Soy una espía de pacotilla. Me he presentado en las bilbainadas de la Pérgola con la dichosa pelota de leds de colores pinchada en un palo y la camiseta tuneada con dos churretones de bacalao al pilpil y kalimotxo y resulta que el personal por aquí lleva camisas blanco nuclear con chorreras y cuellos planchados. Con lo que sí que he acertado, contra todo pronóstico, es con el medio de locomoción: una silla de gamer y dos remos con los que me he propulsado por el carril bici de Doctor Areilza hasta el Parque de Doña Casilda. Creí que llamaría la atención, pero entre sillas de ruedas, bicis, carritos de bebé, andadores, cachavas y muletas, ha pasado totalmente desapercibido. Al menos, hasta que he aterrizado con él en el estanque de los patos.

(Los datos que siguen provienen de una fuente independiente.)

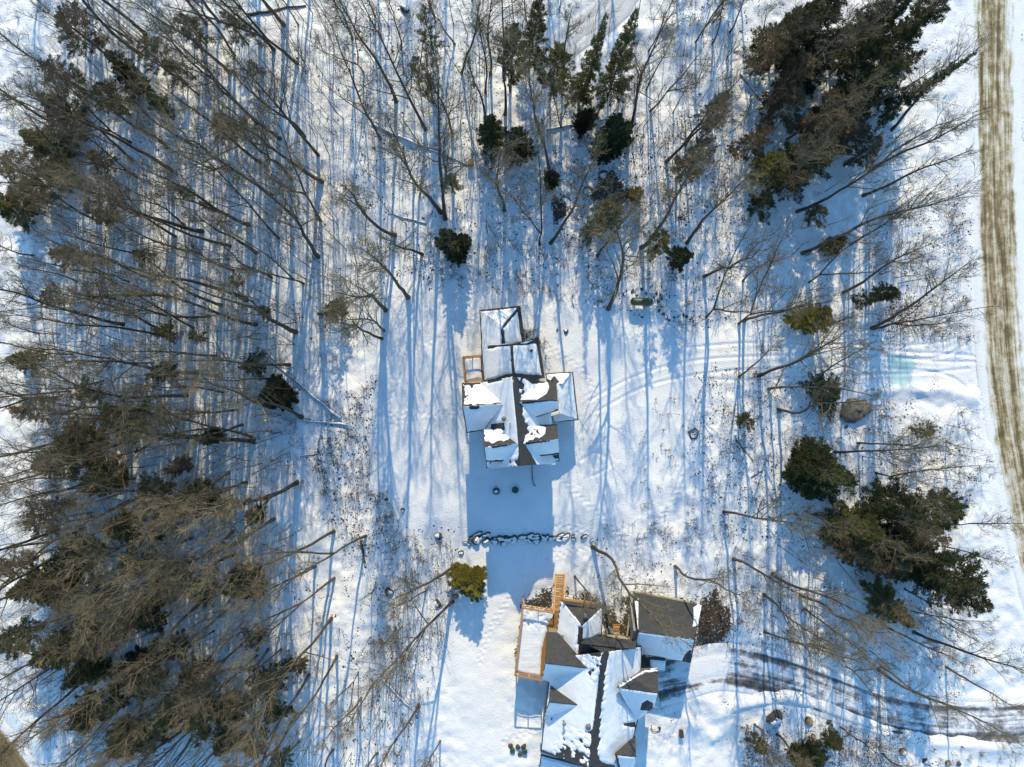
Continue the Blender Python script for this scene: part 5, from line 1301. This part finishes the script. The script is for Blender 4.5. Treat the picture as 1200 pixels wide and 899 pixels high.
mb = MB()
def pole(px, py, h):
    p = gat(px, py, -.1); L = h
    q = wander(p, Vector((rl.gauss(0, .09), rl.gauss(0, .09), 1)), L, 6, .06, .04, rl); r = rl.uniform(.03, .062)
    mb.tube(q, [r * (1 - .85 * j / 6) + .005 for j in range(7)], 5, False)
    for e in range(rl.choice((7, 9, 12, 15))):
        f = rl.uniform(.35, 1) * 6; i = min(int(f), 5); c = q[i].lerp(q[i + 1], f - i)
        b = wander(c, Vector((rl.gauss(0, .8), rl.gauss(0, .8), .6)), L * rl.uniform(.10, .24), 3, .16, .04, rl)
        mb.tube(b, [.014, .011, .008, .005], 3, False)
        for e2 in range(2):
            k = rl.choice((1, 2)); mb.tube(wander(b[k], Vector((rl.gauss(0, 1), rl.gauss(0, 1), .5)), L * rl.uniform(.05, .11), 2, .2, .03, rl), [.008, .006, .004], 3, False)
for poly, n, hh in (([(70, 10), (400, 10), (420, 330), (330, 400), (60, 390)], 330, 9), ([(40, 390), (350, 400), (360, 600), (330, 720), (390, 899), (110, 899), (40, 700)], 460, 9), ([(430, 0), (860, 0), (860, 200), (640, 300), (440, 330)], 130, 7),
                    ([(870, 20), (1060, 20), (1060, 380), (870, 380)], 100, 7), ([(880, 600), (1090, 600), (1120, 780), (900, 760)], 45, 7), ([(1000, 495), (1120, 495), (1120, 580), (1000, 580)], 14, 5), ([(430, 640), (500, 640), (480, 899), (400, 899)], 26, 6)):
    x0, x1 = min(p[0] for p in poly), max(p[0] for p in poly); y0, y1 = min(p[1] for p in poly), max(p[1] for p in poly); k = 0
    while k < n:
        cx_, cy_ = rl.uniform(x0, x1), rl.uniform(y0, y1)
        if float(poly_sd(np.array([cx_]), np.array([cy_]), poly)[0]) < 0: continue
        pole(cx_, cy_, hh * rl.uniform(.55, 1.45)); k += 1
tag(mb.build('understory', M['twig']), 'dense understory of slender bare saplings between the larger trees', None, None, 'stuff')

# ------------------------------------------------------------------ light, sky, camera
w = bpy.data.worlds.new('World'); SC.world = w; w.use_nodes = True
nt = w.node_tree; bg = nt.nodes['Background']
sky = N(nt, 'ShaderNodeTexSky', sky_type='NISHITA', sun_disc=False, sun_elevation=math.radians(SUN_EL), sun_rotation=0.0, air_density=1.0, dust_density=0.1, ozone_density=5.0)
hs_ = N(nt, 'ShaderNodeHueSaturation', i_Saturation=1.15); nt.links.new(sky.outputs[0], hs_.inputs['Color']); nt.links.new(hs_.outputs[0], bg.inputs[0]); bg.inputs[1].default_value = 0.15
sl = bpy.data.lights.new('sun', 'SUN'); sl.energy = 2.05; sl.angle = math.radians(0.5); sl.color = (1.0, 0.87, 0.68)
so = link(bpy.data.objects.new('sun', sl)); so.rotation_euler = (-math.radians(90 - SUN_EL), 0, 0); so.location = (0, 60, 60)
cam = bpy.data.cameras.new('camera'); cam.sensor_width = 36.0; cam.lens = 18.0 / (60.0 / H); cam.clip_start = 0.5; cam.clip_end = 3000
co = link(bpy.data.objects.new('camera', cam)); co.location = (0, 0, H); co.rotation_euler = (0, 0, 0)
SC.camera = co
vs = SC.view_settings; vs.view_transform = 'Standard'; vs.look = 'None'; vs.exposure = 1.18; vs.gamma = 1.0; vs.use_curve_mapping = False
vs.use_white_balance = True; vs.white_balance_temperature = 8000; vs.white_balance_tint = 2
SC.cycles.max_bounces = 5; SC.cycles.diffuse_bounces = 3; SC.cycles.glossy_bounces = 2; SC.cycles.transmission_bounces = 2
SC.cycles.use_denoising = True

Entre el público he visto a dos señoras que llevaban en brazos sendos muñecos reborn, esos que son igualitos que los recién nacidos, pero no berrean a las cuatro de la madrugada. Una pena porque, a unos metros, en el Txikigune, había padres –con más ojeras que algunos comparseros del turno de noche– que les habrían prestado gustosos a sus bebés.
También he visto a un turista haciéndose un selfi con la fuente de la Pérgola. Yo me he hecho otro, que para eso es nuestra, aunque habría preferido fotografiarme con unos monitores que iban monísimos con sus bombachos rosa chicle. En la hierba hay una plaga de mariquitas gigantes, escala Puppy, con niños encima, y una Marijaia enana, con niños debajo, posando ante los smartphones. Con la versión grande tiene ya foto todo quisqui, de costado, por delante y por detrás. “Hacía 40 grados, había mucha cola y se me ocurrió sacarme la foto con Marijaia de espaldas. Se formó otra cola. Culo veo, culo quiero”, contaba una comparsera muerta de risa por haber creado tendencia. Puestos a imitar a alguien, me quedo con el hípster valenciano que se plantó en primera línea de txosna con una silla de playa. Un héroe.